Au niveau européen, il faudra des fonds. Et faire en sorte que les propositions qui viennent de nos îles soient mieux entendues à Bruxelles. Le Parlement européen a approuvé notre demande pour un pacte des îles. Malheureusement, il n'a pas encore pu être mis en place."

 
Jean-Charles Orsucci, maire de Bonifacio : "Nos amis sardes s’occupent de la liaison maritime avec la Corse depuis longtemps, c'est pourquoi leur faire la leçon me met mal à l'aise, car nous, on a été totalement défaillants, Corses comme Français.  Mais il convient d’entrer dans ce débat, sinon on n’avancera pas. Les bateaux que nous avons à disposition en ce moment, c’est inacceptable en 2024. Ils sont peu fiables, totalement obsolètes, chers, pas confortables, pollueurs… On est à mille lieues d’une politique environnementale de fiabilité. Au moment où nous travaillons sur l’autonomie, un conseiller exécutif de Sardaigne (Antonio Moro), nous explique ici même que le système qu’il envie, c’est le système de la Corse et de la France. La Sardaigne, c’est 40 millions d’euros de continuité territoriale pour 1,5 million d’habitants. La France, c’est 190 millions d’euros pour 300 000 habitants.  Je crois aujourd’hui qu’il vaudrait mieux enlever 3 à 5 millions d’euros d’enveloppe de continuité territoriale sur le continent français et les rapatrier sur une vision avec la Sardaigne.  Un bateau, aujourd’hui, pour faire une traversée dans des conditions acceptables entre Bonifacio et Santa Teresa, c’est 15 millions d’euros par an. Qu’est-ce que c’est à l’échelle de la Corse et la Sardaigne ? Rien du tout.
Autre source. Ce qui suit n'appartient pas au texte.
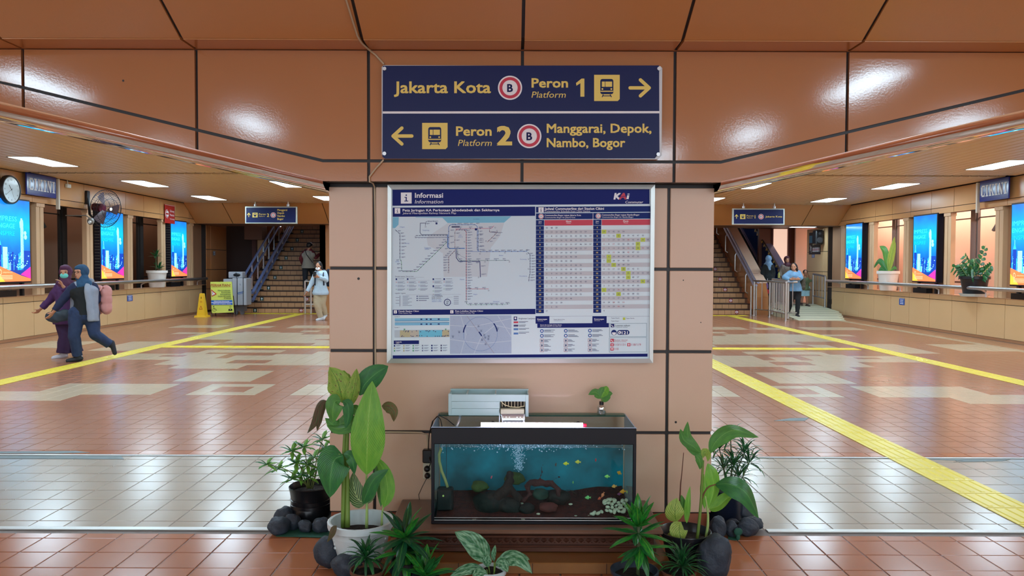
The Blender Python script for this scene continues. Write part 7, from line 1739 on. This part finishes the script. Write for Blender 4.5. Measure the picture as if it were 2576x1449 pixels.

Par ailleurs, il y a des lobbyings qui s’exercent sur tous les mouvements politiques pour empêcher que cela se fasse. Par des personnes qui ont peur, peut-être à raison. Oui, il y a une fiscalité en Sardaigne qui n’est pas la même que la nôtre, y compris dans le domaine social, ce qui fait que si on des coûts à 20 ou 30 % moins chers, on pourrait se retrouver en difficulté. Mais mettons tout sur la table pour qu’enfin, on puisse prendre une décision en notre âme et conscience. Ces gens qui sont dans le bâtiment, qui vendent des parpaings, du goudron… Je préférerais qu’on les invite à travailler dans une SEM (société d'économie mixte) dans laquelle ils investiraient, plutôt que de rester encore renfermés sur nous-même."


Jean-Félix Acquaviva, député Femu a Corsica : "On ne va pas se raconter d’histoires. Le principal problème, c’est le spectre de l’irrédentisme. Cette peur maladive de l’État français que l’on reprenne la langue avec les territoires voisins  est pour moi la principale raison de ces échanges inexistants entre Corse et Sardaigne, même si je partage aussi le constat pour les lobbies. Le traité entre la France et l'Italie nous permet d’avoir un cadre de relations entre deux états, et qui nous permet de dire qu’aujourd’hui, ce n’est plus la guerre, ce n’est plus le spectre de l’irrédentisme. Il y a un état d’esprit différent, les armes se sont un peu baissées. Et demain, les choses iraient plus vite si nous avions l’autonomie fiscale. La continuité territoriale française, en volume, c’est vrai, est plus important que l’Italienne. Mais une dotation de continuité territoriale reste constante, même quand les coûts de carburant explosent. Or, si la Corse se dote d'une économie fiscale et budgétaire, nous aurions une enveloppe de continuité territoriale de 374 millions d'euros, en lieu et place des 187 que l'on perçoit actuellement. Pourquoi ? Parce que nous avons une croissance démographique relativement très élevée et une attractivité touristique très importante. Et on pourrait utiliser cette enveloppe pour imaginer des services publics transfrontaliers."